» **Exercise**: Scan the lines below for the string "scene" and copy every one that has it.

-- Begin Dataset extract --

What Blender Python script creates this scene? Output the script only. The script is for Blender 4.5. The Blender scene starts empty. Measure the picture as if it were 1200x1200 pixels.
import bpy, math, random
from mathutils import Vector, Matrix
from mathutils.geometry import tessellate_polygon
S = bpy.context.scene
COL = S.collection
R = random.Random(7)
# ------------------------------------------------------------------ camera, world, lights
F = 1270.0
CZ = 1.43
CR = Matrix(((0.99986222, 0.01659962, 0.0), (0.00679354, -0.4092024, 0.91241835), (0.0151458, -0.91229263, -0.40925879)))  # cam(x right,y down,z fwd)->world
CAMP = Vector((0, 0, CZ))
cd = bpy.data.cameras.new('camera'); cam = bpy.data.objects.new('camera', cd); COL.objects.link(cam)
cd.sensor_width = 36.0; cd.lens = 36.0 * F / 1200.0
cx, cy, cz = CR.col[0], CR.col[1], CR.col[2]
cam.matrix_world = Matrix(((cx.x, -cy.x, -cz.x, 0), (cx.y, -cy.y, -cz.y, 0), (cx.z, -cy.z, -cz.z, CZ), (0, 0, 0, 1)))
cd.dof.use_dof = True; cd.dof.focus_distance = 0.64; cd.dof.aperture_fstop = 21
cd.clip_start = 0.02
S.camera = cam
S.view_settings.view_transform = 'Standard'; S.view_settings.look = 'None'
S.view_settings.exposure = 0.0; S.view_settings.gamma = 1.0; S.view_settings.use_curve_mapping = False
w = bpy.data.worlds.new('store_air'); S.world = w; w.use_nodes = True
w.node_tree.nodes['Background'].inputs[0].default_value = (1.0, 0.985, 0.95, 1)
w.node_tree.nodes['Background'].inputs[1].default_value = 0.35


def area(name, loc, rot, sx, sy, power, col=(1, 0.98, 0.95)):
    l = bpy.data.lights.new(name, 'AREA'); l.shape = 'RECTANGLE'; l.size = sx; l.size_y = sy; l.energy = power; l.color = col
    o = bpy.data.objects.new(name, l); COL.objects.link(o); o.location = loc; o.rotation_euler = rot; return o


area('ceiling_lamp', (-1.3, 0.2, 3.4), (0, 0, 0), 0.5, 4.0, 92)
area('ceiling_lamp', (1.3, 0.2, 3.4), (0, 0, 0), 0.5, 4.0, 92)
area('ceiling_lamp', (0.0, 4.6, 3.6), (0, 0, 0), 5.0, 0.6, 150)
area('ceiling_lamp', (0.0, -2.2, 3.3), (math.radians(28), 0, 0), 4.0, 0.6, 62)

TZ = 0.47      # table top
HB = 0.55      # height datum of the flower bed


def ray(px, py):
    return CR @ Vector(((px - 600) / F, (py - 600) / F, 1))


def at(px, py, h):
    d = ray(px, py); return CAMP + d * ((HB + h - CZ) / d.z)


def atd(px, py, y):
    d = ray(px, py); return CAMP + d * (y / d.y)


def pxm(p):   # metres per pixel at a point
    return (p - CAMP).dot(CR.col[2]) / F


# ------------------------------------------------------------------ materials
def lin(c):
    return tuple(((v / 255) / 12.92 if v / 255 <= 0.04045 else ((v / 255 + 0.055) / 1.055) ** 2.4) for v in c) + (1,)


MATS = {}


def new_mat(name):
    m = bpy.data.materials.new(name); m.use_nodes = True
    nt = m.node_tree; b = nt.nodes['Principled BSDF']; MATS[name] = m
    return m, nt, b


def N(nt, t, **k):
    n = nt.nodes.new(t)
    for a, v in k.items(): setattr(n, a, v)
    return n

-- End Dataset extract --

» **Complete answer**:
What Blender Python script creates this scene? Output the script only. The script is for Blender 4.5. The Blender scene starts empty. Measure the picture as if it were 1200x1200 pixels.
S = bpy.context.scene